Here is a partial list of foods I used to crave and had to work mentally to avoid them:

  • Ice cream
  • Candy
  • Packaged foods
  • Everything at industrial places like McDonald’s, Starbucks, and Trader Joe’s
  • Anything where the main pleasure comes from salt, sugar, or fat

The last item knocks out most restaurants. I used to think of Mexican as very different from, say, Thai. Mexican food in Mexico and probably very different from Thai food in Thailand, but as restaurants serve them here, one is mostly drenched in melted cheese, the other in coconut milk, both salty, often overly sweet too. So, as prepared nearly anywhere in the U.S., they taste the same to me — salt, sugar, and fat with little nuance or complexity.

I didn’t intend, when I started cooking from scratch, to lose taste for so many engineered industrial products and restaurants.

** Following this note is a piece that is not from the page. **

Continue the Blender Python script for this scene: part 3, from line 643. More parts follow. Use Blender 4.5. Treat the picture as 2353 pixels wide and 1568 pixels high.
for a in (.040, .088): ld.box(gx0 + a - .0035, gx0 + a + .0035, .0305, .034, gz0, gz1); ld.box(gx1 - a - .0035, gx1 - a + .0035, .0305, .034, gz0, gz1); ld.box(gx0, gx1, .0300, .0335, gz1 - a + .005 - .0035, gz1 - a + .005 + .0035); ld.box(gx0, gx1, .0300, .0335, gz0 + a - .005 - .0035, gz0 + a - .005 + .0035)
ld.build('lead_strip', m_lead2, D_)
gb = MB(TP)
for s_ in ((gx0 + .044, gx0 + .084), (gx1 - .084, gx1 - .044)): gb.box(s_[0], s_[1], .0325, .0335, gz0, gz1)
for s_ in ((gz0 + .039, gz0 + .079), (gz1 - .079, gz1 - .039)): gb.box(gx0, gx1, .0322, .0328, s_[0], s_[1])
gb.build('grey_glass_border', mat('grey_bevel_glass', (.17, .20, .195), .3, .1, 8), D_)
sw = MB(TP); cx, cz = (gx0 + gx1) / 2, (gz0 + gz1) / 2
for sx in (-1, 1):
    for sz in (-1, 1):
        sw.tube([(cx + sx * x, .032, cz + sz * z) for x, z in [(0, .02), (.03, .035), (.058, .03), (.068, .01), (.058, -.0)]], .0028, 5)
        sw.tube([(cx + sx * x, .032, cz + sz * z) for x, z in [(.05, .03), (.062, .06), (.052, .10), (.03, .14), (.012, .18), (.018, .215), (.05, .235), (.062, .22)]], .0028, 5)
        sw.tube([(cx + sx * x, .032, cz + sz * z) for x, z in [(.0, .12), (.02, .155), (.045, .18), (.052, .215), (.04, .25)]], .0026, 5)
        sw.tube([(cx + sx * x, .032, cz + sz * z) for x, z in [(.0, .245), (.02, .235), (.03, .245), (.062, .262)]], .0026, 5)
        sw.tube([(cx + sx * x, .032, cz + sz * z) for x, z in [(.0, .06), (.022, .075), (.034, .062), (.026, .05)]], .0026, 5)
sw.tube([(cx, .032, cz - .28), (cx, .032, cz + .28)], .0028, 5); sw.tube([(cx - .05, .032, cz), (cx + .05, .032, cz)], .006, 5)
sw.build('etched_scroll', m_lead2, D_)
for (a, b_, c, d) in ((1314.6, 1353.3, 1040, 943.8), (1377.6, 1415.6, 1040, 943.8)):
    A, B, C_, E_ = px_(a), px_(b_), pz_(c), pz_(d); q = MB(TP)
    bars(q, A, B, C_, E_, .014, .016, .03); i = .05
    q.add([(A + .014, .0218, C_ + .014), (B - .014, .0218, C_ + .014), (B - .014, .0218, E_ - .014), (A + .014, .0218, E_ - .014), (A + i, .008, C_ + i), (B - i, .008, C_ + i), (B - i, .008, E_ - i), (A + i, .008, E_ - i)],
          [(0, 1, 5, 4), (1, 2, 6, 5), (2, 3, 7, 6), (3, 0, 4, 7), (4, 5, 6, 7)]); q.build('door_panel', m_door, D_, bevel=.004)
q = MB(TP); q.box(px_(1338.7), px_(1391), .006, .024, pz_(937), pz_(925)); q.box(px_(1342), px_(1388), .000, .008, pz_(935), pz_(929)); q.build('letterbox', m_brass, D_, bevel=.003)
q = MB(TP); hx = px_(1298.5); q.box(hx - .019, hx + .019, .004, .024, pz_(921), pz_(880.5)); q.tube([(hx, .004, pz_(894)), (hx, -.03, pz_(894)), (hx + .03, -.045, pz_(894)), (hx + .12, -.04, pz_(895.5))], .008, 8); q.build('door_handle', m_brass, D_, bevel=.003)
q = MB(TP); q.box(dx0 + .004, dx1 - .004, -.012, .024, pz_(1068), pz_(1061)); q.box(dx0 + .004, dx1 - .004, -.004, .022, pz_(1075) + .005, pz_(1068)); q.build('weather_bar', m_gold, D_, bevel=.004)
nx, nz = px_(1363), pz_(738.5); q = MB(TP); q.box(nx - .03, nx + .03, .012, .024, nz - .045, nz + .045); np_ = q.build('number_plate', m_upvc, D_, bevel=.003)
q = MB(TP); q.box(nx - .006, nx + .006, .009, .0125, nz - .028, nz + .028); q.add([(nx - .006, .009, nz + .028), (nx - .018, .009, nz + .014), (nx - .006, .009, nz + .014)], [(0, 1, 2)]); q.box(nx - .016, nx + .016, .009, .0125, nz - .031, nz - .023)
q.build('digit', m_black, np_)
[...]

On the contrary, I craved them and wanted more. Now I’m glad I learned to find them disgusting.

The loss of addressing craving from those products is more than made up for by foods I love more. Here’s a short list just of foods I’d never made before, or hardly knew up, but came to love, introduced by local farms.

  • Nutritional yeast
  • Brussels sprout stems
  • Burdock root leaves
  • Tomatilloes
  • Watermelon radish
  • Sunchokes

I can’t describe to you how much I look forward to each coming in season, let alone the regular produce, like broccoli and apples.

Roaches on pizza

I used to crave pizza. Now I rarely eat it and even when famished don’t consider pizzerias as places to get food.

If I taste a food and find its main pleasure comes from salt, sugar, and fat, I feel cheated and I wonder why they’re hiding the vegetables, if the dish contains any. Even if I looked forward to it before tasting it, it becomes to me like food a roach crawled on. The food a roach crawled on is probably still edible and tastes the same, but you probably wouldn’t eat it, no matter how much you liked or craved the flavor.

Sorry to gross anyone out who can’t stand roaches, but how many of you find this pizza appetizing?

Would you need willpower not to eat it? Would knowing it tasted the same make a difference? That’s how I feel in Whole Foods, Trader Joe’s, and supermarkets. Except packaging also poisons our land, air, and water.

By the way, the roaches look plastic in the picture above, but I bet most people would avoid a slice with only plastic roaches on it.

I still enjoy foods with salt, sugar, and fat

I still enjoy foods with salt, sugar, and fat, just not added. I eat more fruit and nuts than ever, for example.